§ Exercise task
Count each line below that has "scene" anywhere in it. Answer with the total alone.

§ Supplied data
___

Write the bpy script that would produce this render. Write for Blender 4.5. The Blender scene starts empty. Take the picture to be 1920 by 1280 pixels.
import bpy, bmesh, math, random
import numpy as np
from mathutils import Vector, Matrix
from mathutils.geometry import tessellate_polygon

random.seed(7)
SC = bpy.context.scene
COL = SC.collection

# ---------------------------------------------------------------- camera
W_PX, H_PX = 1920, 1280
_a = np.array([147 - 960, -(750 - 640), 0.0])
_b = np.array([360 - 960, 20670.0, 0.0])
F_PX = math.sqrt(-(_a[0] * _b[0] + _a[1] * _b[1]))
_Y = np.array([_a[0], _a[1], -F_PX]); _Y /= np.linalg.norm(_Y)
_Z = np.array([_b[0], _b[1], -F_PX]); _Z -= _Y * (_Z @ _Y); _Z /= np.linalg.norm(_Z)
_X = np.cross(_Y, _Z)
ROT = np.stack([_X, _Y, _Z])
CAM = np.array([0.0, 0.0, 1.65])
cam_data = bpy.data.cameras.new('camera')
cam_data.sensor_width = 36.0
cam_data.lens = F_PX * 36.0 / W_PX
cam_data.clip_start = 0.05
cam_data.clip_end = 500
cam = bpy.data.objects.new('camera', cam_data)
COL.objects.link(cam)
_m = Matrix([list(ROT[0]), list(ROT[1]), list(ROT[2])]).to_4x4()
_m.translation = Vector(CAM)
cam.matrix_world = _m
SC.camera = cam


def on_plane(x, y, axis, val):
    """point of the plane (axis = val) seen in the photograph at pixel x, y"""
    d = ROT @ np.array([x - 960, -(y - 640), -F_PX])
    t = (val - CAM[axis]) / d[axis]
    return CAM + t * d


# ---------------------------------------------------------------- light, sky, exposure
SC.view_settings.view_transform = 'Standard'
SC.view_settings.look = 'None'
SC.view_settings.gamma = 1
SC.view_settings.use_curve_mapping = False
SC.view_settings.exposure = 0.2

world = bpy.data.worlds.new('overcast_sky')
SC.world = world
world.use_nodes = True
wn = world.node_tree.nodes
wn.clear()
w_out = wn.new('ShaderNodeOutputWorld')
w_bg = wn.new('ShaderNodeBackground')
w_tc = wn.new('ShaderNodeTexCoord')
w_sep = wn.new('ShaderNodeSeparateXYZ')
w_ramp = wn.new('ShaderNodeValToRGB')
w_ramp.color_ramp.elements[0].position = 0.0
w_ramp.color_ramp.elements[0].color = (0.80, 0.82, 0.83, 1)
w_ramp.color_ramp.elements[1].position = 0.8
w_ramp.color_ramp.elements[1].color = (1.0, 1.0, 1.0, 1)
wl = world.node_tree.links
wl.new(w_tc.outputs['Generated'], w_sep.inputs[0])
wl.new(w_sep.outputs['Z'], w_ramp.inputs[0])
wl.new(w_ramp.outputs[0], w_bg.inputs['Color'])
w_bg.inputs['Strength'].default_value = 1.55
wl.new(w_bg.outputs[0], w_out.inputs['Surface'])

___

§ Worked solution
2